Pretty much the last straw came when one of my kids applied for a car loan, as I had so many years before.

She was turned down for no discernible reason — good job, good credit and a long family history with the credit union. Of course, by then the members of the credit union’s staff and board, in spite of a big slug of technology, didn’t apparently know that. For my kid, there was no board member who could see past a file number and get the loan done.

Feeling Like the Invisible Family:

For all of their size and technology, this credit union didn’t seem to know that this woman’s parents could have been co-signers, if necessary, and that the family was still bringing them a good deal of business.

Meanwhile, the car dealer’s finance department found her a great rate from a megabank’s auto finance arm. He had to get on the phone to cite her credit score to do it, but he did it.

You could argue that car dealers have a vested interest in seeing deals get done. True, but I keep hearing from bankers and credit union executives how they struggle to hold customers when fintechs and other players are out there to snap them up.
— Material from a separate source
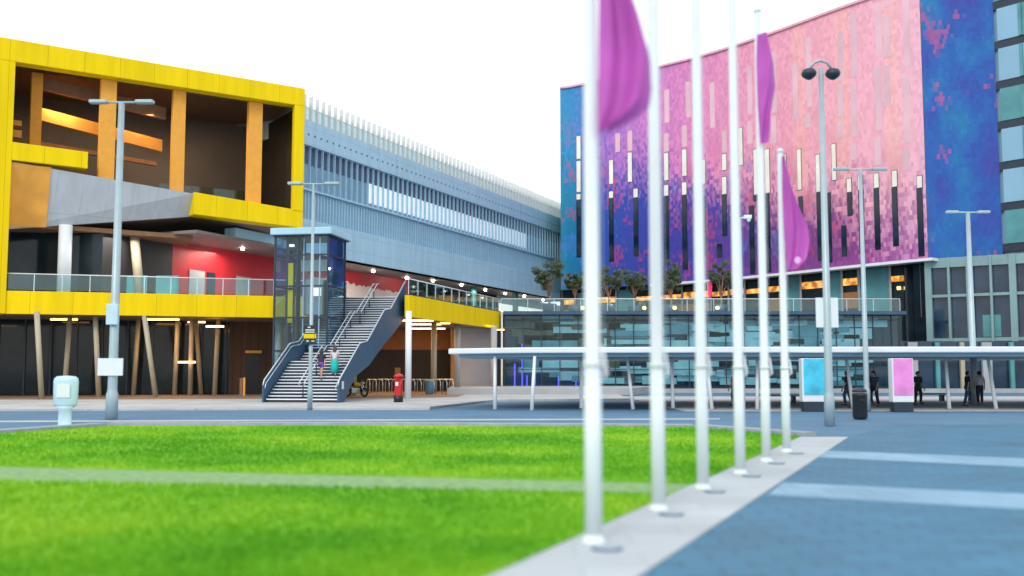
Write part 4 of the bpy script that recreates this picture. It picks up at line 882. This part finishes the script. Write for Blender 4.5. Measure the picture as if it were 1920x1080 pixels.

A friend of mine who is also a banking journalist comments periodically that there is a difference, sometimes huge, between what reporters hear from financial institutions about their wonderful technology and how it plays out at the consumer level.

Why?

Postscript: My wife has been handling my mother-in-law’s estate, and has one little task left, verification that one last check was cashed. She spent about two hours today in call center limbo with my mother-in-law’s bank and gave up for the day with no answer. Maybe it’s something in the water around here. Or maybe the industry really hasn’t heard that wake-up call yet.